Foto di Alberto Biondo
A “Villa Sikania” la situazione non cambia. Da più di due mesi si era registrata la presenza di circa trecento persone, a causa della mancanza di trasferimenti. Ma come per magia, in coincidenza dello sbarco a Porto Empedocle e a Trapani il Ministero trova centinaia di posti in altre regioni d'Italia per i migranti (specialmente subsahariani) presenti nell’hub di Siculiana, per fare posto agli arrivati, ai quali domani si sommeranno le poche decine di eritrei provenienti da Lampedusa. Anche nell’hub regionale, l’unico, la cooperativa Cometa (collegata all’associazione agrigentina Acuarinto), guadagna grazie a scelte politiche inadeguate a salvaguardare la vita e la stabilità delle persone.

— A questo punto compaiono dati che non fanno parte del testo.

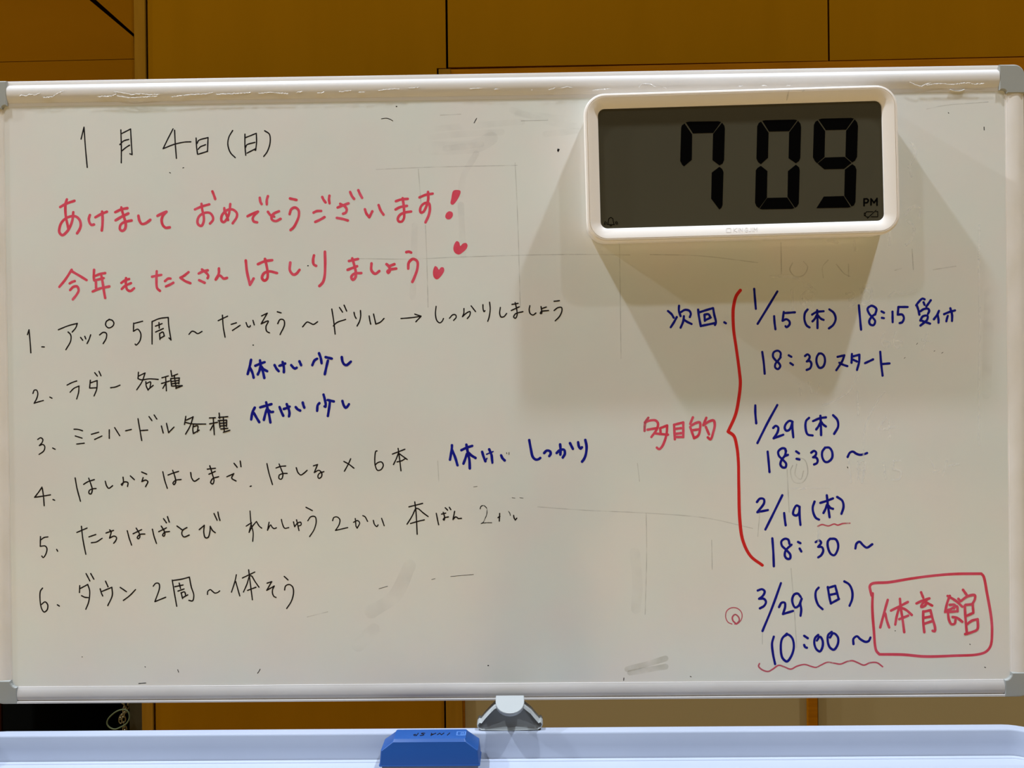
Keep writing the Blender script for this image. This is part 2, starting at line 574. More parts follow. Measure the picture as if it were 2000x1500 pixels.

Persone vittime di guerra, odio in patria, egoismi e avidità in giro per il mondo, che oltre a vedere la morte da vicino (negli ultimi due sbarchi a Porto Empedocle del 14 e 17 giugno, sono arrivate 3 salme) sono costrette a rinunciare a vivere, cercando di sopravvivere nei centri di “non accoglienza” oppure per strada, come 4 egiziani che nei giorni scorsi sono stati respinti dalla questura di Agrigento e lasciati alla stazione.

Questo è l’inferno che vivranno anche i 111 migranti sbarcati lo scorso 17 giugno ad Agrigento e i 440 collocati nei giorni scorsi nell’hotspot di Trapani. E non si sa per quanto tempo né perché, visto che non c'è nulla di chiaro in questo sistema.